It was only very rarely that he took any part in the business of legislation; and of the two occasions on which he was induced to break silence, one was when the interests of Canada appeared to him to be imperilled by the rumoured intention of Government to send thither large bodies of troops that had just returned from the Crimea. He thought it his duty to protest earnestly against any such proceeding, as likely, in the first place, to complicate the relations of Canada with the United States, and, in the second place, to arrest her progress in self-dependence.
[Sidenote: Crimean War.]
The other occasion of his speaking was in May 1855, when Lord Ellenborough had moved an Address to the Crown, condemnatory of the manner in which the Crimean War had been and was being conducted. Having been out of England when hostilities were begun, he had not to consider the question whether it was a glorious, or even a necessary, war in which we were engaged; and his one feeling on the subject was that which he had previously expressed to the citizens of Glasgow.
My opinion (he then said) [on the question of the war] I can easily state, and I have no hesitation in avowing it. I say that now we are in the war, we must fight it out like men. I don't say, throw away the scabbard; in the first place, because I dislike all violent metaphors; and, in the second place, because the scabbard is a very useful instrument, and the sooner we can use it the better. But I do say, having drawn the sword, don't sheathe it until the purpose for which it was drawn is accomplished.
In the same spirit he now defended the Ministry against Lord Ellenborough's attack; not on party grounds, which he took pains to repudiate, but on what he conceived to be the true patriotic principle—viz. to strengthen, at such a time, the hands of the existing Government, unless there be a distinct prospect of replacing it by a stronger.

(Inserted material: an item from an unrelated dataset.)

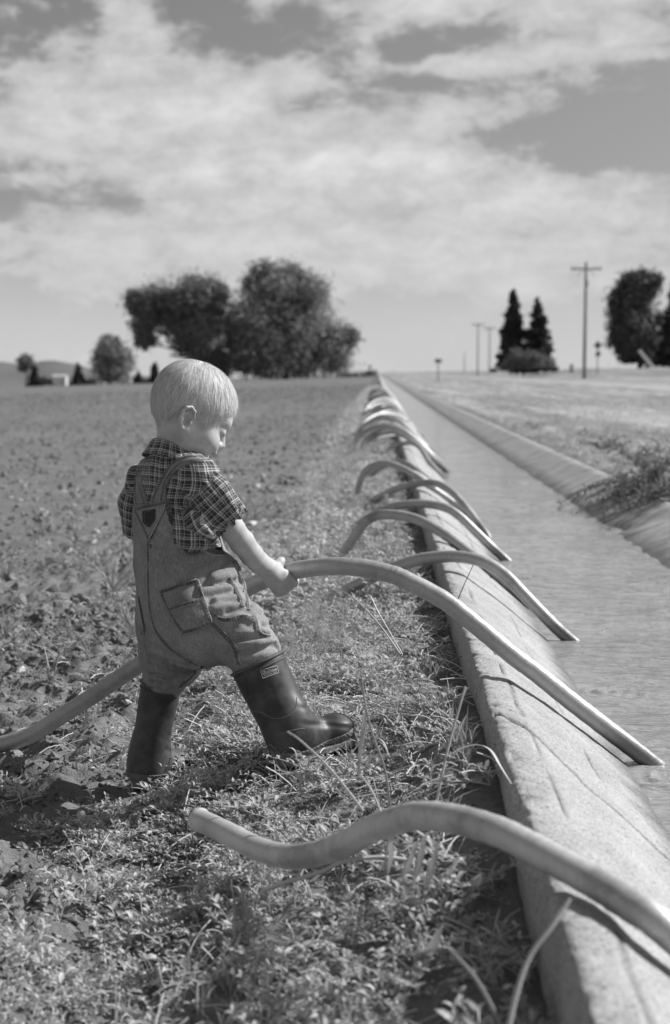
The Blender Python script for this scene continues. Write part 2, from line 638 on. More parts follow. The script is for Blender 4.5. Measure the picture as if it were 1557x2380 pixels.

After mentioning that he had not long before informed Lord Palmerston, that 'while he was resolved to maintain an independent position in Parliament, it was nevertheless his desire and intention, subject to that qualification and reserve, to support the Government,' he proceeded:
I formed this resolution not only because I had reason to believe that on questions of public policy my sentiments would generally be found to be in accordance with those of the present Government, nor yet only because I felt I owed to the noble Viscount himself, and many at least of his colleagues, a debt of obligation for the generous support they uniformly gave me at critical periods in the course of my foreign career; but also, and principally, because in the critical position in which this country was placed—at a time when we had only recently presented to the astonished eye of Europe the discreditable spectacle of a great country left for weeks without a Government, and a popular and estimable Monarch left without councillors, during a period of great national anxiety and peril; when there was hardly a household in England where the voice of wailing was not to be heard, or an eye which was not heavy with a tear—it appeared to me, I say, under such circumstances, to be the bounden duty of every patriotic man, who had not some very valid and substantial reason to assign for adopting a contrary course, to tender a frank and generous support to the Government of the Queen.
Having come to that determination, he had now to ask himself whether circumstances were so altered as to make it his duty to revoke the pledge spontaneously given? To this conclusion he could not bring himself.
It seems to me (he said) these Resolutions divide themselves naturally into two parts. The first part has reference to what I may call the general policy of the Government with respect to the war; and that portion of them is conceived in strains of eulogy and commendation—I may almost say in strains of exultation. The Resolutions speak of firm alliances, of brotherhood in arms, of a sympathetic and enthusiastic people; but not a word of regret for national friendships of old standing broken—desolation carried into thousands of happy homes—Europe in arms—Asia agitated and febrile—America sullenly expectant.
This exuberance of exultation, he said, was amply met by the exuberance of denunciation which characterises the latter part of the Address; but it was to his mind even less just than the former.